Problem to work on: Gather every line below where "from" appears.
-- Start of Recorded information --
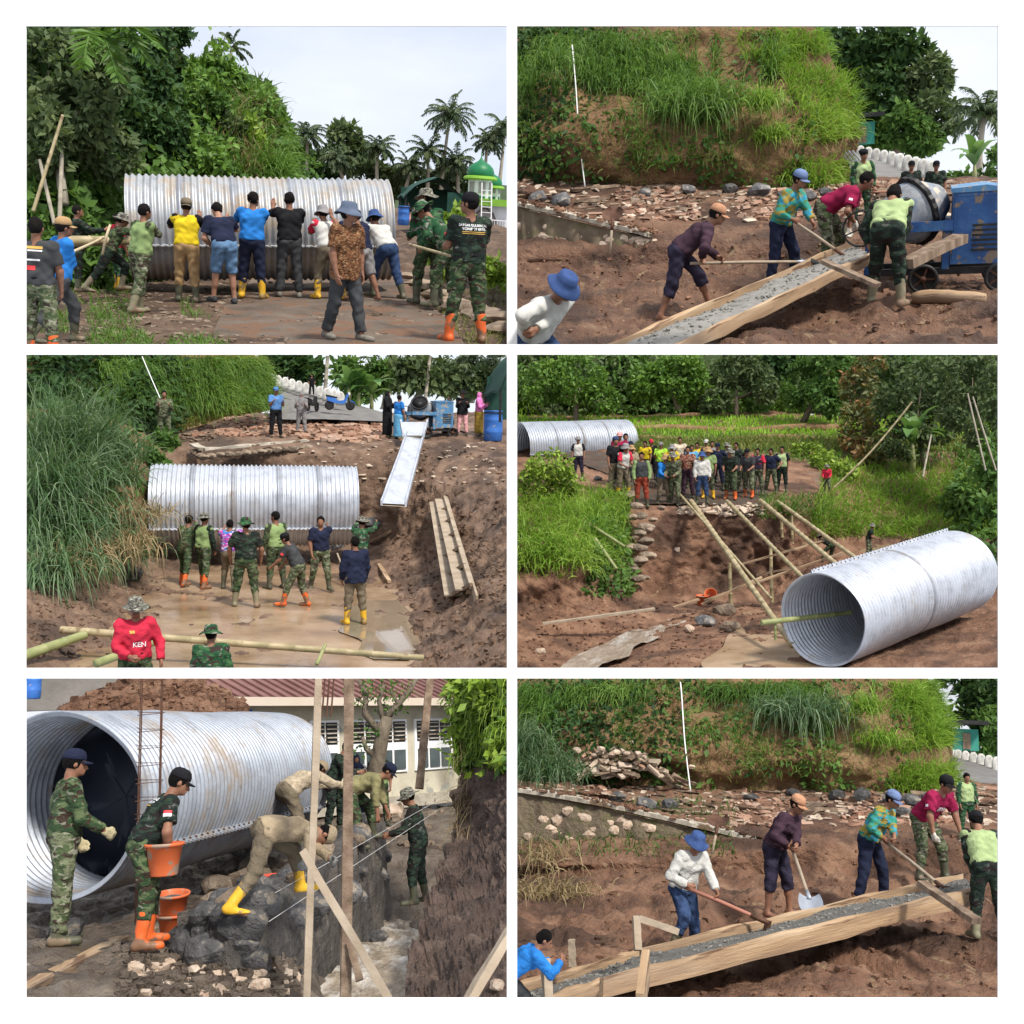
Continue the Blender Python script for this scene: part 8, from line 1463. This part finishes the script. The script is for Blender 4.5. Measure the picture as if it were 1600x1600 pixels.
    m = MB(); m.box((0, 0, 0), (1.9, .2, .55)); put(S, 'low_wall', m.mesh('low_wall', surf('grey_wall', [(.13, .12, .105), (.22, .2, .18)], 2, .9, bs=8, bst=.4)), T(S.at(120, 1080, 17.6)), label='low concrete wall behind the big pipe', cat='wall'); barrel(S, S.at(50, 1092, 16.8), .42, 'blue barrel at the top left corner behind the pipe')
    school(S)
    e = put(S, 'bare_tree', None, T(S.at(584, 1236, 15.6)), label='knotty mossy tree with few leaves in front of the school', cat='tree'); o = S.at(584, 1236, 15.6); m = MB(); q = lambda u, v, d=15.6: S.at(u, v, d)-o
    m.tube([q(580, 1240), q(590, 1190), q(597, 1150), q(605, 1120)], [.13, .11, .1, .085], 8)
    for pts, r in (([(597, 1150), (570, 1115), (572, 1085), (560, 1062)], .06), ([(605, 1120), (622, 1100), (640, 1080), (652, 1058)], .06), ([(600, 1130), (592, 1095), (600, 1070)], .045), ([(590, 1185), (572, 1170), (566, 1150)], .05), ([(572, 1100), (555, 1090)], .03), ([(622, 1100), (610, 1078)], .03)): m.tube([q(*p) for p in pts], [r*(1-.5*i/(len(pts)-1)) for i in range(len(pts))], 6)
    part(e, 'trunk', m.mesh('trunk', M_BARK, True)); C, tn = lump_points((0, 0, 0), (.35, .2, .3), 260, rg); C = np.concatenate([C*.8+np.array(q(u, v)) for u, v in ((560, 1075), (590, 1085), (565, 1150), (625, 1085))])[::3]; me = leafmesh(S, 'leaves', C+np.array(o), rg, .08, L_MID); part(e, 'leaves', me, T(-o))
    hillgrass(S, g, 2500, 85, L_YEL, (.1, .22), .014, mask=lambda u, v, r: (u > 560) & (v > 1195) & (v < 1235), up=(0, 0, 1), label='sunlit grass in front of the school')
    # pipe and stone wall under construction
    pipe(S, S.at(84, 1260, 10.6), S.at(428, 1210, 15.6), 296*S.px(100, 1260, 10.6), 58, 'huge corrugated pipe with open mouth behind the two soldiers', M_STEELM, seams=(-30, 160), amp=.022, rims=3, boltn=40)
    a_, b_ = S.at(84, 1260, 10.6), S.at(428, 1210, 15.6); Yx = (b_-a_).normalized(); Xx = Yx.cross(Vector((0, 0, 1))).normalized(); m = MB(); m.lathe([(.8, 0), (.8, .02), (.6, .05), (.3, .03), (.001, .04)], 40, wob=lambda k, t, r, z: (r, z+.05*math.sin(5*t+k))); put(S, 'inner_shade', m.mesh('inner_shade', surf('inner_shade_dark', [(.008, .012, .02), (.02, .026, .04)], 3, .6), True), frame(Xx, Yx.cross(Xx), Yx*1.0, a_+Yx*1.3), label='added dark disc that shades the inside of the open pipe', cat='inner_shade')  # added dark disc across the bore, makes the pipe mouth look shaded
    
    W0 = S.at(400, 1480, 9.2); e = put(S, 'stone_wall', None, T(W0), label='half-built dark stone wall along the stream', cat='wall'); M0 = T(W0); DK = surf('wet_mortar', [(.045, .04, .037), (.085, .075, .068), (.15, .13, .11)], 3, .6, bs=7, bst=1, bd=.06, rough2=.3, wet=2, detail=8)
    path = [(312, 1432, 9.25), (350, 1432, 9.05), (392, 1420, 9.1), (470, 1366, 10.7), (530, 1322, 12.5), (582, 1290, 14.6)]; top = cr(np.array([list(S.at(*p)) for p in path]), 50); V = []; F = []
    for k in range(50):
        t = k/49; tg = top[min(49, k+1)]-top[max(0, k-1)]; nn = np.array([tg[1], -tg[0], 0]); nn /= np.linalg.norm(nn); p = top[k]-np.array(W0)
        zb = -2.2-W0.z
        for s_, z_ in ((-.35, p[2]-.25), (-.28, p[2]), (.0, p[2]+.03), (.15, p[2]), (.2, (p[2]+zb)/2), (.24, zb)): j = .035*math.sin(k*2.1+s_*9)+.03*math.sin(k*.9+z_*7); V.append([p[0]+nn[0]*(s_+j), p[1]+nn[1]*(s_+j), z_+j])
        if k: F += [((k-1)*6+i, (k-1)*6+i+1, k*6+i+1, k*6+i) for i in range(5)]
    part(e, 'mortar_core', mesh_np('mortar_core', V, F, DK)); rr = random.Random(4)
    for i in range(58):
        k = rr.randrange(0, 49); tg = top[min(49, k+1)]-top[max(0, k-1)]; nn = np.array([tg[1], -tg[0], 0]); nn /= np.linalg.norm(nn); hz = rr.random(); sd_ = rr.uniform(-.25, .2) if hz > .5 else .12; p = Vector(top[k]+nn*sd_)+Vector((0, 0, .02 if hz > .5 else -rr.uniform(.1, .7))); s = rr.uniform(.18, .44); rock(S, p, (s*1.1, s*.85, s*1.25), M_ROCKD if hz < .5 else rr.choice((M_ROCK, M_ROCKD)), 13*i+1, parent=e, M0=M0, name='stone', sink=.4)
    labs = ('sharp brown block at the left end of the wall pile', 'big angular stone behind the bucket stack', 'brown stone behind the lifted boot', 'flat stone on the wall in the middle', 'pointed stone beside the bent person', 'pale stone near the far end of the wall', 'stone under the reaching hands', 'long stone lying behind the wall', 'dark stone in front of the pipe seam', 'round stone beside the pipe far end', 'dark rock standing out of the stream', 'flat stone under the left soldier', 'block at the wall foot near the posts', 'brown stone in the lower right mud', 'pale stone at the lower middle')
    for i, (u, v, s, mt) in enumerate(((345, 1395, .5, M_ROCK), (385, 1385, .6, M_ROCK), (400, 1365, .5, M_ROCK), (520, 1345, .45, M_ROCK), (560, 1330, .45, M_ROCK), (610, 1275, .5, M_ROCKP), (560, 1300, .4, M_ROCK), (640, 1250, .6, M_ROCK), (376, 1335, .4, M_ROCKD), (455, 1300, .4, M_ROCKD), (588, 1468, .28, M_ROCKD), (105, 1472, .38, M_ROCKD), (440, 1400, .4, M_ROCKD), (775, 1545, .12, M_ROCKP), (405, 1545, .16, M_ROCKP))): rock(S, S.hit(u, v), s, mt, 560+i, labs[i])
    sm_ = lambda n, bx_, sz, mt, lab: chips(S, 'rubble', scatter(S, g.data, n, rg, box=bx_)[0], rg, sz, mt, .7, .5, label=lab, cat='rubble', kind='stuff')
    sm_(700, (180, 1480, 470, 1558), (.01, .06), M_GREYMUD, 'mud crumbs in the foreground'); sm_(220, (300, 1240, 690, 1330), (.03, .12), M_ROCK, 'stone chips behind the wall'); sm_(90, (200, 1500, 480, 1558), (.02, .07), M_ROCKP, 'pale pebbles in the foreground')
    # timber posts, rebar, strings, planks
    PO = (((478, 1585, 8.0), (498, 1056, 8.2), .05, .1, M_WOODG, 'pale upright post board, left of the pair'), ((540, 1590, 7.6), (546, 1056, 7.8), .07, .07, M_WOODD, 'brown upright post, right of the pair'), ((474, 1332, 7.5), (622, 1585, 6.9), .05, .075, M_WOODG, 'slanting brace board leaning from the posts'), ((546, 1472, 7.6), (562, 1532, 7.5), .05, .05, M_WOODD, 'short slanting stake behind the brace'), ((655, 1232, 14), (672, 1058, 14.4), .1, .06, M_WOODD, 'far leaning post in front of the school'), ((716, 1590, 6.4), (800, 1452, 6.7), .05, .09, M_WOODG, 'board slanting up at the lower right corner'))
    for (p, q_, w_, h_, mt, lab) in PO: plank(S, S.at(*p), S.at(*q_), w_, h_, lab, name='post' if 'post' in lab else 'board', mat=mt, cat='post' if 'post' in lab else 'board', up=(0, 1, 0))
    plank(S, S.hit(30, 1558)+Vector((0, 0, .03)), S.hit(190, 1472)+Vector((0, 0, .03)), .13, .04, 'muddy yellow plank on the ground at lower left', mat=M_WOOD); plank(S, S.hit(232, 1458)+Vector((0, 0, .02)), S.hit(290, 1432)+Vector((0, 0, .02)), .13, .04, 'short plank end under the buckets', mat=M_WOOD)
    e = put(S, 'rebar_column', None, T(S.at(229, 1440, 9.9)), label='tied rebar cage standing upright before the pipe', cat='rebar cage'); o = S.at(229, 1440, 9.9)
    cs = [(-.085, -.06), (.085, -.06), (.085, .06), (-.085, .06)]; hh = (S.at(229, 1058, 9.9)-o).z
    for (x, y) in cs: m = MB(); m.tube([(x, y, 0), (x, y, hh)], .006, 6); part(e, 'bar', m.mesh('bar', M_IRON))
    for i in range(12): z_ = hh*(.2+.78*i/11); m = MB(); m.tube([(x*1.25, y*1.25, z_+.01*k) for k, (x, y) in enumerate(cs+cs[:1])], .0035, 5); part(e, 'tie', m.mesh('tie', M_IRON))
    e = put(S, 'rebar_column', None, T(S.at(515, 1110, 9.6)), label='bent end of another rebar cage beside the left post', cat='rebar cage'); o2 = S.at(515, 1110, 9.6)
    for i in range(3): m = MB(); m.tube([S.at(503+i*7, 1120, 9.6)-o2, S.at(508+i*7, 1058, 9.6)-o2], .008, 5); part(e, 'bar', m.mesh('bar', M_IRON))
    for i, (p, q_, lab) in enumerate((((430, 1395, 8.6), (706, 1238, 13.2), 'upper taut mason string over the wall'), ((420, 1440, 8.3), (690, 1262, 12.6), 'lower taut mason string over the wall'))): rope(S, [S.at(*p), S.at(*q_)], .0014, lab, name='mason_string', cat='string', mat=M_WPIPE)
    for i, (u, v, z_, s, f_, lab) in enumerate(((278, 1448, 0, .92, None, 'orange bucket at the bottom of the stack'), (276, 1412, 0, .92, M_CONCW, 'orange bucket of mortar on top of the stack'))): b = S.hit(270, 1472)+Vector((0, 0, .17*i)); bucket(S, T(b) @ RX(0 if i == 0 else 8), lab, s*.82, f_, group='stacked buckets')
    bucket(S, T(S.at(256, 1368, 8.75)) @ RZ(20), 'orange bucket held by the stooping soldier', .84, M_CONCW); bucket(S, T(S.hit(432, 1412)+Vector((0, 0, .05))), 'red tub behind the yellow boots', .9, None, M_REDP)
    # people
    ps = 'crew at the stone wall'
    person(S, 92, 1474, 318, 72, 'stand', 'soldier in camouflage uniform and pale-peaked cap at the pipe mouth', ps, O(sm=M_CAMO, pm=M_CAMO2, sleeve='long', pants='long', feet='boots', bm=M_RUBBERDARK, hat='cap', hm=M_NAVY, gloves=1, gm=cloth('glove_tan', (.42, .36, .22)), collar=1, pockets=1, boot_top=.7), over=dict(aR=(20, 8, 40), aL=(10, 8, 20), lean=3, hp=8), vox=.0115)
    e, i = person(S, 226, 1480, 306, 76, 'hold', 'soldier in dark tee and orange boots carrying a bucket', ps, O(sm=M_CAMOD, pm=M_CAMO, pants='boot', bm=M_BOOTOR, hat='cap', hm=M_BLACK, belt=1, pockets=1), over=dict(lean=26, L=(16, 5, 18), R=(6, 5, 14), hp=14), tgt=dict(aR=(266, 1345, -.1), aL=(262, 1342, .25)), vox=.0115)
    patch(e, i, .075, .03, (0, .42, Vector((.8, -.3, 0))), 2, M_RPRINT); patch(e, i, .075, .03, (0, .53, Vector((.8, -.3, 0))), 2, M_WPRINT); decal(e, i, 'SATGAS', .05, (0, .09), -1, M_WPRINT); decal(e, i, 'YONIF TP', .04, (0, .045), -1, M_WPRINT); patch(e, i, .2, .01, (0, .012), -1, M_OPRINT)
    person(S, 418, 1424, 268, 78, 'bend', 'person in beige clothes and yellow boots bent double over the wall', ps, O(sm=M_SAND, pm=M_KHAKI, sleeve='long', pants='boot', bm=M_BOOTYE, gloves=1, gm=M_GLOVEG, hat='beanie', hm=M_SAND, hem=-.05), over=dict(lean=84, L=(56, 10, 40), R=(-18, 8, 22), hp=30, hfollow=.9), tgt=dict(aR=(478, 1352, -.4), aL=(548, 1372, -.2)), at=S.at(418, 1424, 8.9))
    person(S, 470, 1330, 190, 60, 'bend', 'person in pale sand top bent behind the left post', ps, O(sm=M_SAND2, pm=M_KHAKI, sleeve='long', pants='boot', hat='beanie', hm=M_SAND), over=dict(lean=58, hp=30), at=S.at(470, 1330, 13.4)); person(S, 522, 1302, 150, 110, 'hold', 'bareheaded soldier in dark camouflage behind the posts', ps, O(sm=M_CAMOD, pm=M_CAMOD, sleeve='long'), over=dict(lean=20, hp=20), at=S.at(522, 1298, 15))
    person(S, 558, 1290, 118, 170, 'folded', 'veiled onlooker in navy head scarf and white sleeves', ps, O(sm=M_WHITE, pm=M_NAVY, pants='skirt', sleeve='long', feet='shoes', hat='hijab', hm=M_NAVY), at=S.at(558, 1292, 16.6)); person(S, 594, 1290, 126, 175, 'stand', 'soldier in green tee and black cap facing us by the bare tree', ps, O(sm=M_LGREEN, sleevemat=M_CAMOD, pm=M_CAMO, hat='beret', hm=M_BLACK), at=S.at(594, 1292, 16))
    person(S, 572, 1325, 186, 100, 'bend', 'person in olive top and navy cap reaching down to the stones', ps, O(sm=M_OLIVE, pm=M_CAMO, pants='boot', sleeve='long', cuff=.5, hat='cap', hm=M_NAVY), over=dict(lean=66, hp=14), tgt=dict(aR=(592, 1312, -.3), aL=(615, 1300, .1)), at=S.at(572, 1325, 13.6)); person(S, 656, 1412, 190, -78, 'hold', 'soldier in dark camouflage and hat standing knee-deep in the stream', ps, O(sm=M_CAMOD, pm=M_CAMOD, sleeve='long', pants='boot', bm=M_RUBBERDARK, hat='boonie', hm=M_CAMOHAT, pockets=1), over=dict(lean=8, hp=14, aR=(30, 6, 50), aL=(34, 6, 50)), at=S.at(656, 1412, 13.6))
if 5 in ONLY: site5()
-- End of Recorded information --
Complete output:
Continue the Blender Python script for this scene: part 8, from line 1463. This part finishes the script. The script is for Blender 4.5. Measure the picture as if it were 1600x1600 pixels.
    PO = (((478, 1585, 8.0), (498, 1056, 8.2), .05, .1, M_WOODG, 'pale upright post board, left of the pair'), ((540, 1590, 7.6), (546, 1056, 7.8), .07, .07, M_WOODD, 'brown upright post, right of the pair'), ((474, 1332, 7.5), (622, 1585, 6.9), .05, .075, M_WOODG, 'slanting brace board leaning from the posts'), ((546, 1472, 7.6), (562, 1532, 7.5), .05, .05, M_WOODD, 'short slanting stake behind the brace'), ((655, 1232, 14), (672, 1058, 14.4), .1, .06, M_WOODD, 'far leaning post in front of the school'), ((716, 1590, 6.4), (800, 1452, 6.7), .05, .09, M_WOODG, 'board slanting up at the lower right corner'))